A full set of ABS parts for this including shipping was about $42. Just the Effector in nylon including shipping was $95 (I know, but I want this to work and be pretty robust). They did come back before printing in nylon to ask how critical the knife edge that splits the cooling air flow was. Their software shows that sharp angled edge was not going to print well. I looked at the ABS print and it was more rounded than sharp. For a purist, this might make a difference but in practice, it will have no real effect on the air flow.

After playing with this, you can hold off screwing into the pillars until last but I think I'm going to drill out the holes on the mount to the pillars - first to give it a bit of freedom if the pillars are not 100% vertical due to sagging and second, so the only place the threads are working is in the pillar and not binding on the mount (a lot easier to tighten down if you are just calling the mount a "washer" instead of it being a second "nut" that has to go tight up against the top of the pillar without stripping the thread of one or both). Just wondering if 1-2mm deep holes for the pillars in the bottom of the mount plate might not help to hold alignment during assembly (would have to add the same amount to the pillar height). Maybe not a good thing for some of us "support challenged" printers.

I'm hoping to cure a lot of problems with my first homemade Kossel Mini:

Hall effect probe is not 100% reliable and not a true indication of my nozzle height.
I built mine upside down intentionally to make the wiring a lot cleaner with everything on top and power supplies and switching running up the back of the Z stage. The problem is that it coupled bed leveling and belt tensioning. Pretty to look at but clean prints would be a lot nicer.
Replace Traxas rod ends with magnetic ball joints (this plus the Molex connector will make servicing much easier)
Replace an older E3D hotend built from a kit that jams using PLA with one of the newer ones that is prebuilt and heat cycled. (my guess is that being a Bowden tube version, it is an issue with heat migration up to where the Bowden tube seats along with a not perfectly vertical Bowden tube entering the hotend or possibly a badly seated nozzle during assembly)
Use a Nimble direct extruder and get rid of a meter of filament spring inside of the Bowden tube and get perpendicular feed down the axis of the hotend, plus the biggest gain - the ability to easily change filaments
Silicone socks for the hot end - not just a fashion statement! (Don't know why filament always curves up to start. Sort of like going to the dentist and they tell you to spit in the sink - even with my head below the counter level in the sink, I can still miss)
Carriages with adjustable endstop screws so I can do manual leveling
And replace my borosilicate glass that now has a huge piece of surface glass missing caused by an over-adheared ABS print that cooled unevenly.

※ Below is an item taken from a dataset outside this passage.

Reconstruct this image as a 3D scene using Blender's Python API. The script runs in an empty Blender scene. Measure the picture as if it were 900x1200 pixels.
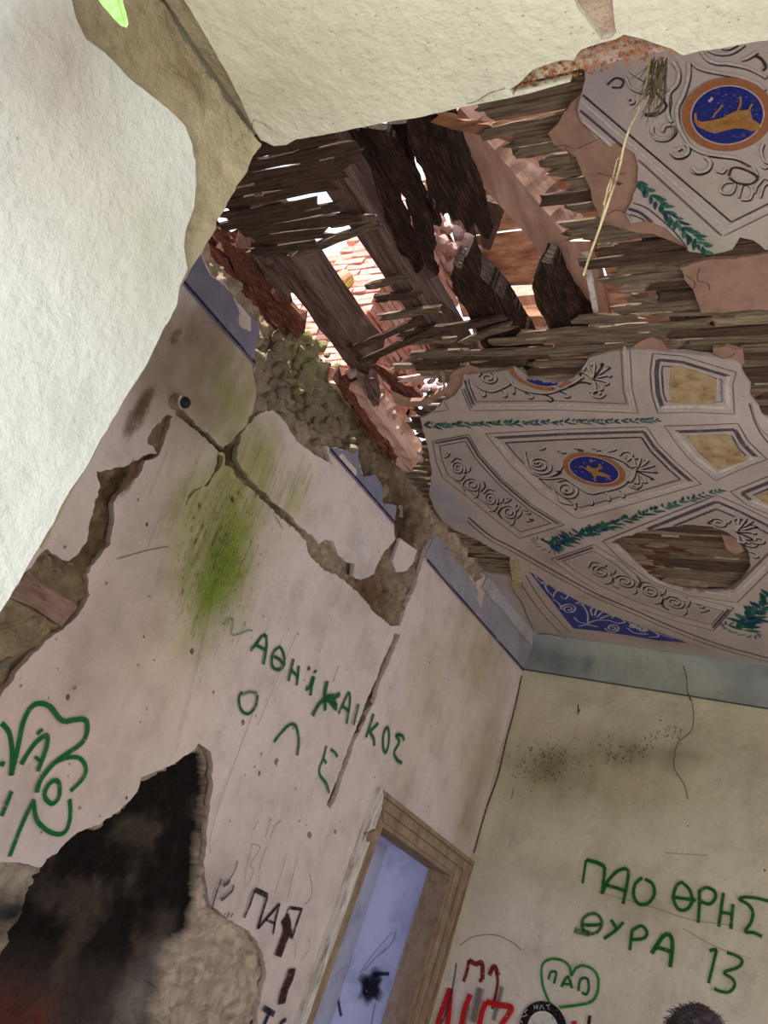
import bpy, bmesh, math, random
import numpy as np
from mathutils import Vector, Matrix
from mathutils.geometry import delaunay_2d_cdt

# ------------------------------------------------------------------ camera, world, sun
SC = bpy.context.scene
ROOT = SC.collection
PI = math.pi
EYE = 1.5
FL = 1080.0
CM = np.array([[0.83161502, 0.45159982, 0.32322449], [0.05334747, 0.51436424, -0.8559109], [-0.55278433, 0.72903157, 0.40366132]])
cam_d = bpy.data.cameras.new('camera')
cam = bpy.data.objects.new('camera', cam_d)
ROOT.objects.link(cam)
cam_d.sensor_fit = 'VERTICAL'; cam_d.sensor_height = 36.0; cam_d.sensor_width = 27.0
cam_d.lens = FL / 1200 * 36.0
cam_d.clip_start = 0.02; cam_d.clip_end = 300
cam.matrix_world = Matrix(((CM[0, 0], -CM[1, 0], -CM[2, 0], 0), (CM[0, 1], -CM[1, 1], -CM[2, 1], 0), (CM[0, 2], -CM[1, 2], -CM[2, 2], EYE), (0, 0, 0, 1)))
SC.camera = cam

W = bpy.data.worlds.new('sky'); SC.world = W; W.use_nodes = True
_b = W.node_tree.nodes['Background']; _b.inputs[0].default_value = (0.86, 0.93, 1.0, 1); _b.inputs[1].default_value = 2.6

def light(name, kind, loc, energy, color=(1, 1, 1), rot=None, size=None, sizey=None, angle=None):
    d = bpy.data.lights.new(name, kind); d.energy = energy; d.color = color
    if size: d.shape = 'RECTANGLE'; d.size = size; d.size_y = sizey or size
    if angle: d.angle = angle
    o = bpy.data.objects.new(name, d); ROOT.objects.link(o); o.location = loc
    if rot is not None: o.rotation_mode = 'QUATERNION'; o.rotation_quaternion = Vector(rot).to_track_quat('-Z', 'Y')
    return o
light('sun', 'SUN', (-3, -6, 12), 22.0, (1.0, 0.93, 0.86), rot=(0.07, 0.46, -0.88), angle=math.radians(0.6))
light('fill_right', 'AREA', (2.15, 2.0, 1.7), 66, (0.97, 0.96, 1.0), rot=(-1, 0.15, 0.35), size=1.2, sizey=1.9)  # added fill lamp; the window on this unseen side is made up
light('fill_right', 'AREA', (2.15, 4.2, 1.7), 30, (0.98, 0.97, 0.98), rot=(-1, -0.1, 0.35), size=1.2, sizey=1.9)  # second fill lamp added on the unseen right side
light('daylight_front_window', 'AREA', (0.0, 0.02, 1.45), 30, (0.95, 0.98, 1.0), rot=(0, 1, 0.25), size=1.9, sizey=1.0)
light('daylight_outside_window', 'AREA', (0.6, -1.2, 1.2), 24, (0.95, 0.98, 1.0), rot=(-0.5, 1, 0.5), size=2.4, sizey=1.6)
light('niche_fill', 'AREA', (-3.01, 3.58, 1.2), 14, (0.42, 0.50, 1.0), rot=(0.0, 1, 0.05), size=0.16, sizey=1.4)  # blue lamp added inside the closed niche, which has no window

SC.view_settings.view_transform = 'Standard'; SC.view_settings.look = 'None'
SC.view_settings.gamma = 1.0; SC.view_settings.use_curve_mapping = False
SC.view_settings.exposure = -0.82

# ------------------------------------------------------------------ room planes (camera-relative heights + EYE)
XL = -2.6; YR = 5.505; HC = 2.155 + EYE; HB = 1.9017 + EYE     # left wall, back wall, ceiling, underside of the band
XJ = -1.02; HS = 1.06 + EYE; YW = 0.70; YO = 0.10; XR = 2.2     # jamb, soffit, front wall inside / outside, right wall

def ray(px, py):
    d = np.stack([(np.asarray(px, float) - 450) / FL, (np.asarray(py, float) - 600) / FL, np.ones_like(np.asarray(px, float))], -1)
    return d @ CM
class Plane:
    """ax: fixed axis, val: its value, n: +1/-1 direction of the room side; (u,v) the two other axes"""
    def __init__(s, ax, val, n):
        s.ax, s.val, s.n = ax, val, n; s.o = [a for a in (0, 1, 2) if a != ax]
    def uv(s, px, py):
        d = ray(px, py); t = (s.val - (EYE if s.ax == 2 else 0)) / d[..., s.ax]
        P = d * t[..., None]; P[..., 2] += EYE
        return P[..., s.o]
    def p(s, pt):
        if pt[0] == 'w': return np.array(pt[1:3], float)
        return s.uv(np.array(float(pt[0])), np.array(float(pt[1])))
    def poly(s, pts): return np.array([s.p(q) for q in pts])
    def to3(s, uv, off=0.0):
        uv = np.asarray(uv, float); P = np.zeros(uv.shape[:-1] + (3,)); P[..., s.o[0]] = uv[..., 0]; P[..., s.o[1]] = uv[..., 1]
        P[..., s.ax] = s.val + s.n * np.asarray(off); return P
    def scale(s, px, py):
        a = s.uv(np.array(px), np.array(py)); b = s.uv(np.array(px + 1.), np.array(py)); c = s.uv(np.array(px), np.array(py + 1.))
        return math.sqrt(abs((b[0] - a[0]) * (c[1] - a[1]) - (b[1] - a[1]) * (c[0] - a[0])))
PL = Plane(0, XL, 1); PR = Plane(1, YR, -1); PC = Plane(2, HC, -1); PJ = Plane(0, XJ, 1); PS = Plane(2, HS, -1)

def at(px, py, ax, val):
    d = ray(px, py); t = (val - (EYE if ax == 2 else 0)) / d[ax]; P = d * t; P[2] += EYE; return P

# ------------------------------------------------------------------ noise
def _hash(ix, iy, s):
    h = (ix.astype(np.int64) * 374761393 + iy.astype(np.int64) * 668265263 + s * 982451653) & 0x7fffffff
    h = ((h ^ (h >> 13)) * 1274126177) & 0x7fffffff
    return ((h ^ (h >> 16)) & 0xffff) / 65535.0
def vn(x, y, s=0):
    x = np.asarray(x, float); y = np.asarray(y, float); ix = np.floor(x); iy = np.floor(y); fx = x - ix; fy = y - iy
    fx = fx * fx * (3 - 2 * fx); fy = fy * fy * (3 - 2 * fy)
    a = _hash(ix, iy, s); b = _hash(ix + 1, iy, s); c = _hash(ix, iy + 1, s); d = _hash(ix + 1, iy + 1, s)
    return (a * (1 - fx) + b * fx) * (1 - fy) + (c * (1 - fx) + d * fx) * fy
def fbm(x, y, s=0, o=4):
    r = 0; a = .5
    for k in range(o): r = r + a * vn(x * 2 ** k, y * 2 ** k, s + k * 17); a *= .5
    return r / (1 - .5 ** o)
def inside(P, poly):
    P = np.asarray(P, float); poly = np.asarray(poly, float); xi, yi = poly[:, 0], poly[:, 1]; xj, yj = np.roll(xi, 1), np.roll(yi, 1)
    r = np.zeros(len(P), bool); lo, hi = poly.min(0), poly.max(0); cand = np.nonzero((P[:, 0] >= lo[0]) & (P[:, 0] <= hi[0]) & (P[:, 1] >= lo[1]) & (P[:, 1] <= hi[1]))[0]
    sl_ = (xj - xi) / np.where(yj == yi, 1e-12, yj - yi)
    for k in range(0, len(cand), 4096):
        c = cand[k:k + 4096]; x, y = P[c, 0][:, None], P[c, 1][:, None]
        r[c] = (((yi > y) != (yj > y)) & (x < sl_ * (y - yi) + xi)).sum(1) % 2 == 1
    return r
def jagged(poly, step, amp, seed):
    out = []; n = len(poly)
    for i in range(n):
        a, b = poly[i], poly[(i + 1) % n]; d = b - a; L = np.hypot(*d)
        if L < 1e-9: continue
        k = max(1, min(200, int(L / step))); nrm = np.array([-d[1], d[0]]) / L
        for t in range(k):
            q = a + d * t / k
            m = (fbm(np.array(q[0] * 9), np.array(q[1] * 9), seed, 4) - .5) * 2 * amp + (vn(np.array(q[0] * 60), np.array(q[1] * 60), seed + 5) - .5) * amp * .7
            out.append(q + nrm * m)
    return np.array(out)

# ------------------------------------------------------------------ objects
def link(o, parent=None):
    ROOT.objects.link(o)
    if parent is not None: o.parent = parent
    return o
def mesh_obj(name, verts, faces, mat, parent=None, mats=None, fm=None, smooth=False, col=None):
    me = bpy.data.meshes.new(name)
    me.from_pydata([tuple(map(float, v)) for v in verts], [], [tuple(map(int, f)) for f in faces])
    for m in (mats or [mat]): me.materials.append(m)
    if fm is not None: me.polygons.foreach_set('material_index', np.array(fm, dtype=np.int32))
    if smooth: me.polygons.foreach_set('use_smooth', np.ones(len(me.polygons), bool))
    if col is not None:
        at_ = me.color_attributes.new('Col', 'FLOAT_COLOR', 'POINT')
        c = np.ones((len(verts), 4), np.float32); col = np.asarray(col); c[:, :col.shape[1]] = col
        at_.data.foreach_set('color', c.ravel())
    me.update()
    return link(bpy.data.objects.new(name, me), parent)
def tag(o, label=None, cat=None, group=None, kind=None):
    if label: o['label'] = label
    if cat: o['category'] = cat
    if group: o['group'] = group
    if kind: o['kind'] = kind
    return o
def empty(name, loc=(0, 0, 0), label=None, cat=None, group=None, kind=None):
    o = bpy.data.objects.new(name, None); ROOT.objects.link(o); o.location = loc
    return tag(o, label, cat, group, kind)
def setparent(o, p):
    o.parent = p; o.matrix_parent_inverse = Matrix.Translation(-Vector(p.location)); return o

def lin(c):
    c = np.asarray(c, float) / 255.; return np.where(c <= .04045, c / 12.92, ((c + .055) / 1.055) ** 2.4)
def L3(*c): return tuple(lin(c))

# ------------------------------------------------------------------ materials
def nodes(name):
    m = bpy.data.materials.new(name); m.use_nodes = True; nt = m.node_tree; b = nt.nodes['Principled BSDF']
    b.inputs['Roughness'].default_value = .9; b.inputs['Specular IOR Level'].default_value = .25
    return m, nt, b
def nn(nt, t, **k):
    n = nt.nodes.new(t)
    for a, v in k.items(): setattr(n, a, v)
    return n
def noise(nt, scale, detail=6, rough=.6, vec=None, stretch=None):
    tc = nn(nt, 'ShaderNodeTexCoord'); n = nn(nt, 'ShaderNodeTexNoise'); n.inputs['Scale'].default_value = scale
    n.inputs['Detail'].default_value = detail; n.inputs['Roughness'].default_value = rough
    if stretch:
        mp = nn(nt, 'ShaderNodeMapping'); mp.inputs['Scale'].default_value = stretch
        nt.links.new(tc.outputs['Object'], mp.inputs['Vector']); nt.links.new(mp.outputs['Vector'], n.inputs['Vector'])
    else: nt.links.new(tc.outputs['Object'], n.inputs['Vector'])
    return n
def ramp(nt, src, stops):
    r = nn(nt, 'ShaderNodeValToRGB'); e = r.color_ramp.elements
    e[0].position, e[0].color = stops[0][0], (*stops[0][1], 1); e[1].position, e[1].color = stops[-1][0], (*stops[-1][1], 1)
    for p, c in stops[1:-1]: q = e.new(p); q.color = (*c, 1)
    nt.links.new(src, r.inputs['Fac']); return r
def mul(nt, a, b, mode='MULTIPLY', fac=1.0):
    m = nn(nt, 'ShaderNodeMix', data_type='RGBA', blend_type=mode); m.inputs[0].default_value = fac
    nt.links.new(a, m.inputs[6]); nt.links.new(b, m.inputs[7]); return m
def bump(nt, b, src, strength, dist):
    n = nn(nt, 'ShaderNodeBump'); n.inputs['Strength'].default_value = strength; n.inputs['Distance'].default_value = dist
    nt.links.new(src, n.inputs['Height']); nt.links.new(n.outputs['Normal'], b.inputs['Normal']); return n
def G(v): return (v, v, v)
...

The holes on the Nimble mount should be large enough for the M3 bolt to slide through without having to cut threads. The only place threads should be holding is in the pillar.

That answers a number of questions. If I hold up one of my failed PLA attempts against the ABS one I had printed, the ABS one is a solid 3mm smaller between the mounting holes for the ball studs (can you tell me what this should be for my carriages), an M3 bolt doesn't fit through the mount's holes without threading, the undue stress on the pillars trying to get the M3 bolt into it, the fan slot having problems fitting (the fan slot is fine on the PLA attempt so didn't have to be modified), and what was going to be my next question - why the piece of PTFE from E3D not fit through the mount's center hole.

Either my printer is not calibrated or I paid $42 for a print that is 95% of the size it should be. Don't mind spending money for quality but hate to just p**s it away!!!

And the spacing between ball centers is 48mm

Sounds like the shop isn't taking ABS shrinkage into account. ABS shrinkage is the source of its warpage problem. This is just another reason I won't ever print with ABS.

Just got the Effector piece in Nylon - makes me wonder why I'm trying to do "any" 3D printing myself. This part is absolutely stunning!!! Everything is exact on all the critical measurements, the holes are all perfect, and all holes thread nicely without fear of things snapping off. The only issue was I still need to use a modified fan as I gave them the STL before you widened the slot.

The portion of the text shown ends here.